With the identification of the scrolls, scholars should be able to chart more precisely the spread of Buddhism from India to Central Asia and on to China, Korea and Japan. It is likely, Salomon says, that some of the Chinese texts were translations from Gandhari. Moreover, the texts will provide clues about early doctrinal divisions between Indian and East Asian Buddhism. Salomon does not expect, however, that the research will cause fundamental change in Buddhist doctrine.


This "Fasting Buddha" is typical of the art of ancient Gandhari. Image courtesy of Richard Salomon.

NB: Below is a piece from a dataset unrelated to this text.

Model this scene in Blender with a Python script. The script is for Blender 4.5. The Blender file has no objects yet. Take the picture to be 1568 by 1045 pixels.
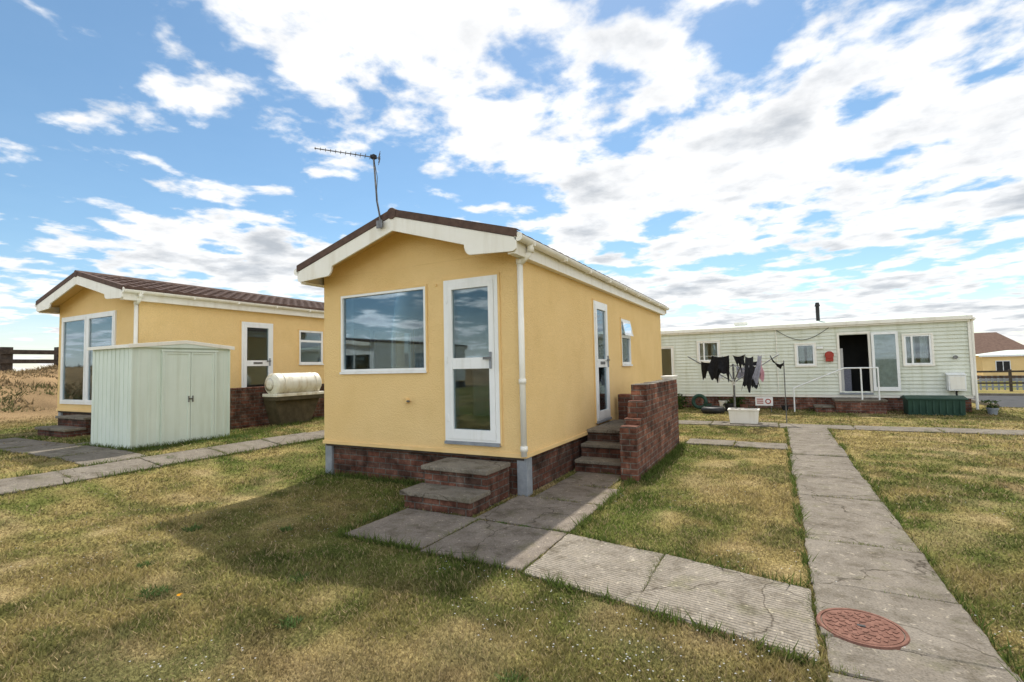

Salomon describes the translation plan for the scrolls as "my homework assignment." He feels strongly that disclosure of the documents to the scholarly community should take place at the earliest possible time. He and his UW colleagues are at work now, trying to produce legible, digitized images of the scrolls which can serve as the basis for the painstaking analytic work of deciphering letters, then words, translations of those words--and finally ascribing meaning to the literary fragments.

The scrolls were the product of several different scribes, some of whom wrote larger and more legibly than others. Salomon and his associates can recognize the different handwritings and they have given the scribes of various passages appropriate nicknames; "Big Hand" is a favorite because of the size of his letters.

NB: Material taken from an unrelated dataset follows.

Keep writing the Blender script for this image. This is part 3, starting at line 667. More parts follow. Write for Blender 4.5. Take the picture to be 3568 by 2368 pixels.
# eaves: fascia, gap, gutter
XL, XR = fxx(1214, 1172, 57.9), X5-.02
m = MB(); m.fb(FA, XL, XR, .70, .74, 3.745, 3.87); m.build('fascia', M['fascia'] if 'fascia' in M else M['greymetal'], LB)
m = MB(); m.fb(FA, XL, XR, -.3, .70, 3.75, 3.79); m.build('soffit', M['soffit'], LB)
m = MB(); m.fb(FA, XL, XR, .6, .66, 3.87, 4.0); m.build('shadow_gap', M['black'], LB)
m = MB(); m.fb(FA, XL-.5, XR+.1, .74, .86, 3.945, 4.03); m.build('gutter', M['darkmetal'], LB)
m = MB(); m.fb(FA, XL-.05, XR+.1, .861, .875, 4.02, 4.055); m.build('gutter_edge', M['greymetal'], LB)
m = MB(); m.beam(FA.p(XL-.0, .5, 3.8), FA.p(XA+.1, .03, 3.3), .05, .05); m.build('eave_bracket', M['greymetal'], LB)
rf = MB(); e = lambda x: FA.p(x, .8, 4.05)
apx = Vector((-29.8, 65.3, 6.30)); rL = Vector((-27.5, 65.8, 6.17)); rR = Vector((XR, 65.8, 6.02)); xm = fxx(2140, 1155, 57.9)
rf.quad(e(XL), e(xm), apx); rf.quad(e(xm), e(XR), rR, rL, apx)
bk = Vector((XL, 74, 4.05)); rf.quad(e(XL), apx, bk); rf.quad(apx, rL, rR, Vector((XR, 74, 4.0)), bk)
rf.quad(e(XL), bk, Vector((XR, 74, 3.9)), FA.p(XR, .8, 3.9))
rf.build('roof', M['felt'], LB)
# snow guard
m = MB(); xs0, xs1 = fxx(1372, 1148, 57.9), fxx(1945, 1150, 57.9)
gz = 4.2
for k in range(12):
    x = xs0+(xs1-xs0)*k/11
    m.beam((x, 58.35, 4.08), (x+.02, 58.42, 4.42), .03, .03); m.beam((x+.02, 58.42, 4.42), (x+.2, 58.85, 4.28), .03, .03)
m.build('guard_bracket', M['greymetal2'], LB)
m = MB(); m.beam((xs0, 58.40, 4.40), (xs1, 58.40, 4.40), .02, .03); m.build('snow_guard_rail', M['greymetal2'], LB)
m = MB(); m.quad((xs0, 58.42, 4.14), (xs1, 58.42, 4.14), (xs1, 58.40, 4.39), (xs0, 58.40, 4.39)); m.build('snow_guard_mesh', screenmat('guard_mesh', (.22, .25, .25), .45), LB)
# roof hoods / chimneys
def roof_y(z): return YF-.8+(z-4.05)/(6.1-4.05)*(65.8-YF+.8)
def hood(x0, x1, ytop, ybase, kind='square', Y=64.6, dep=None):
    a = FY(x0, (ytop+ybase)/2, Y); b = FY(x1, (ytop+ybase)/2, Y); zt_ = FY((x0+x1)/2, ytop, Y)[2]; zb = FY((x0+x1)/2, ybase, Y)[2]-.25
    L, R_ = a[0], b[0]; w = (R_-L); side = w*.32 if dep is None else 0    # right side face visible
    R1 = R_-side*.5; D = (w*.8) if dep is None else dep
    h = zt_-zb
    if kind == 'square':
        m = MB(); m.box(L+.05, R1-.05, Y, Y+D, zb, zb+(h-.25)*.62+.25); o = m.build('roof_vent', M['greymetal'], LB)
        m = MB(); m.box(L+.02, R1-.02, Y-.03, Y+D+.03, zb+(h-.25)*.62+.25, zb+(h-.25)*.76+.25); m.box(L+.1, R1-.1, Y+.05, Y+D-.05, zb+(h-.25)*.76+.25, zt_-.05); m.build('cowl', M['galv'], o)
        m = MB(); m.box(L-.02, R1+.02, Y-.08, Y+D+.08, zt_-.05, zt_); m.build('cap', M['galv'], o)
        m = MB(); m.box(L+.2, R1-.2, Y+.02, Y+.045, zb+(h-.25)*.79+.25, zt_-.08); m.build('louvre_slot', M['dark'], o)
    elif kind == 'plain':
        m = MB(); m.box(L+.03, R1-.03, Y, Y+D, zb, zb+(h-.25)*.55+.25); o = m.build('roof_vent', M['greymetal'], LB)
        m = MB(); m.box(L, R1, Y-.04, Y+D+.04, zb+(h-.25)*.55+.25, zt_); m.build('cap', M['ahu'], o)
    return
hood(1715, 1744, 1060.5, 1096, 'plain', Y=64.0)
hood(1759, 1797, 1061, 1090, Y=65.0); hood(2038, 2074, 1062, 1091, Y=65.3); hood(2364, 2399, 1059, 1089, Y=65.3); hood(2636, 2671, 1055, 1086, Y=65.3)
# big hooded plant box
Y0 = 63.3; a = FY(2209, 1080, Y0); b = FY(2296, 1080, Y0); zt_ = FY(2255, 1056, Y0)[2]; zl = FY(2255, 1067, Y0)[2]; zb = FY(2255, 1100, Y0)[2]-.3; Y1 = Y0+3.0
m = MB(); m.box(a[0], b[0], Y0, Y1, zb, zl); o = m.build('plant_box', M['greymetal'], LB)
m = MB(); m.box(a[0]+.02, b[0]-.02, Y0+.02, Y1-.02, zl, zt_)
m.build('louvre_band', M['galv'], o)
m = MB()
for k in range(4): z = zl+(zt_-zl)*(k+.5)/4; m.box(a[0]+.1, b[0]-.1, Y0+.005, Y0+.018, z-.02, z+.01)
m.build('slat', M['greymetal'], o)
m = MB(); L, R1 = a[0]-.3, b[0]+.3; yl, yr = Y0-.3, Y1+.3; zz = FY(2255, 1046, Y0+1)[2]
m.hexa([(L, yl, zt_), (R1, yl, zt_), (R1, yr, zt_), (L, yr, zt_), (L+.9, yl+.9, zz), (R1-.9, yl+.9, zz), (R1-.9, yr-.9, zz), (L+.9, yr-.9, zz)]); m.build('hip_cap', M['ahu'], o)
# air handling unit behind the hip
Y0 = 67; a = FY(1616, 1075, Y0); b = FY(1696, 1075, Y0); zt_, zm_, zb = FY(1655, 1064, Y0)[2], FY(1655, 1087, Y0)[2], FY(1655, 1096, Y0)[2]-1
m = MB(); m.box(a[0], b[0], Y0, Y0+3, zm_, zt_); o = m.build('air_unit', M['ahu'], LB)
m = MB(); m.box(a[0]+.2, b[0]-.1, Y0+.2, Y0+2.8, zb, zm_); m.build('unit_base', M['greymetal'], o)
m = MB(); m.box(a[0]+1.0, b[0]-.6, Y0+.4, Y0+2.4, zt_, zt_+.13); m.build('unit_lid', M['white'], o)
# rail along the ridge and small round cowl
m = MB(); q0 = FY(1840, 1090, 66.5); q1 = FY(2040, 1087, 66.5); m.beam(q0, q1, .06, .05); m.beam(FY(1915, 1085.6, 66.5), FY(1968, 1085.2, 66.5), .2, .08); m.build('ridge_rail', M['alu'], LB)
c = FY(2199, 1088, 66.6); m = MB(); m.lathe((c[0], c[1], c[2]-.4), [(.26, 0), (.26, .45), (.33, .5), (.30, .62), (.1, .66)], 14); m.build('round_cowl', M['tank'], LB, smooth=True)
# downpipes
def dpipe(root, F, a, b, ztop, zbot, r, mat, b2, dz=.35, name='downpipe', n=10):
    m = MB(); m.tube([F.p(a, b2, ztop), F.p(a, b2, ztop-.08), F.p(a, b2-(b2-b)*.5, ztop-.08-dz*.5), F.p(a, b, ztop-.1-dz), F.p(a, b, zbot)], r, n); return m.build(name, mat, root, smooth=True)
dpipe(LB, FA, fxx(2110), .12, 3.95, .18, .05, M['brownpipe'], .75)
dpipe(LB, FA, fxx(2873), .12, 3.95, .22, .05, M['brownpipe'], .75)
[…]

The idea is to get the ball rolling, to begin publishing in short order. Still, the scholarly time horizon may appear long to the layman. Salomon describes his goal simply. "We hope for major parts of the interpretation of the texts to be published within our professional lifetimes."

Stories about the texts appeared last summer in the New York Times and the Times of London, as well as in numerous other newspapers, magazines, radio and television stations around the world. Salomon received a flurry of inquiries from reporters and interested laymen. Although he knew his findings would be of interest to scholars, he admits he was surprised by the interest from the general public. "Most of my career has involved conversations with a half-dozen scholars, so the experience has been somewhat unsettling," he says.

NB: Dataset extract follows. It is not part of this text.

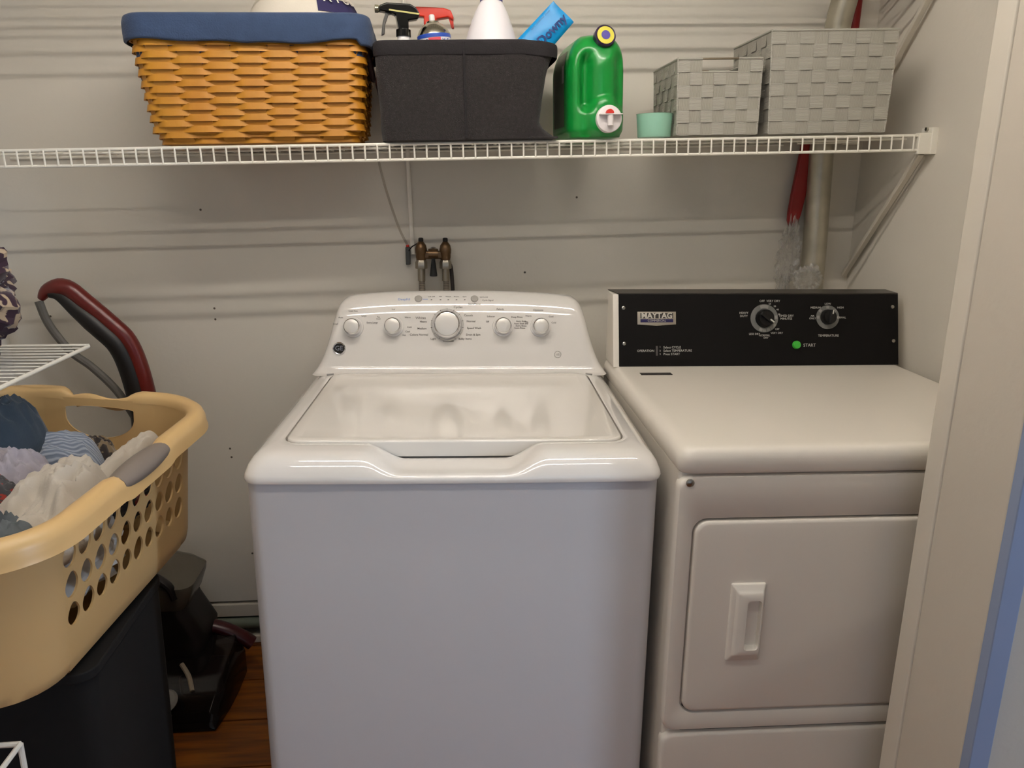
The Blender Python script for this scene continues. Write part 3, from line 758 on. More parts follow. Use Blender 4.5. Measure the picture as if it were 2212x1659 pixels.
# aerosol can
t = thing('aerosol_can', 'aerosol can with silver dome and blue, white and red label, leaning in the black bin', 'aerosol can', inbin(-.003, .60), (0, radians(-6), 0))
MB().lathe([(.034, 0), (.035, .002), (.035, .209)], n=36).build('can_body', mat('can_white', 'e9e7ea', .25, var=0), t)
MB().lathe([(.0352, .209), (.0345, .213), (.030, .222), (.022, .230), (.014, .235), (.013, .238), (.010, .239)], n=36).build('dome', mat('can_silver', 'b9b6a8', .2, metal=1, var=0), t)
MB().lathe([(.006, .238), (.006, .250), (.004, .252)], n=16).build('spray_tip', wp, t)
mb = MB()
mb.lathe([(.0356, .203), (.0358, .203), (.0357, .210), (.0353, .2105)], n=36, cap0=False, cap1=False, mi=0)
mb.lathe([(.0356, .160), (.0358, .160), (.0358, .182), (.0356, .182)], n=36, cap0=False, cap1=False, mi=0)
def patch(a0, a1, z0, z1, r_, mi):
    n = 8; vs = []; fs = []
    for i in range(n + 1):
        a = radians(lerp(a0, a1, i / n)); vs += [(r_ * cos(a), r_ * sin(a), z0), (r_ * cos(a), r_ * sin(a), z1)]
    for i in range(n): fs.append((2 * i, 2 * i + 2, 2 * i + 3, 2 * i + 1))
    mb.add(vs, fs, mi)
patch(-110, -68, .190, .202, .0361, 1); patch(-160, -50, .1845, .1865, .0361, 1)
mb.build('label_bands', [mat('label_blue', '2d4fae', .35, var=0), mat('label_red', 'd24a58', .35, var=0)], t, norm=False)
mb = MB()
for k, ch in enumerate('RESOLVE'):
    a = radians(-150 + k * 17 + (8 if k > 2 else 0)); rr_ = .0364
    p_ = Vector((rr_ * cos(a), rr_ * sin(a), .1955)); nn = Vector((cos(a), sin(a), 0))
    if -112 < math.degrees(a) < -66: continue
    mb.text(ch, .0105, frame(p_, nn), bold=.0004)
mb.build('lettering', mat('label_navy', '3b3f8a', .4, var=0), t, smooth=False)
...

Being thrust into the limelight, if only for a few weeks, was something he could never have anticipated at Columbia University, where he began as a classics student. As a 19-year-old, he started studying Sanskrit "on the basis of little more than a whim."

"Within the first week of class, the rest of my life was in front of me. It was a very lucky experience," he says. As a graduate student at the University of Pennsylvania, Salomon specialized in Indology, and specifically in the field of inscriptions. He later developed a subspecialty in Kharosthi, a script that originated in an area bordered by what is now northern Pakistan and eastern Afghanistan--the region where Gandhari was spoken. "This was a place, near the Khyber pass, where cultures met--the Indo-Europeans came, the Turks came, Europeans came, Alexander the Great came--everybody came through this area because of the geography. And the period we're examining was one of great cultural diversity in that region. During and after my time in graduate school, a lot of material from this region began turning up, and obviously it's still turning up."

Salomon describes his career before arriving at the UW in 1981 as taking him "everywhere and nowhere," a series of short-term postdoctoral fellowships and temporary teaching positions as a scholarly "migrant laborer and pinch hitter." "You don't have to study Sanskrit to starve. It's a good way, but not the only way. I guess you have to be a little `nuts'--that is, dedicated--to stick it out. There were bad times, but I'm glad I stuck with it. Only affluent societies have the luxury--but I don't mean frill--of supporting research that has no practical application. I'm seldom jealous of the larger dollar amount of support that more practical projects can get. I don't believe society `owes' me support. But I am grateful to live in a society that supports this kind of scholarly research."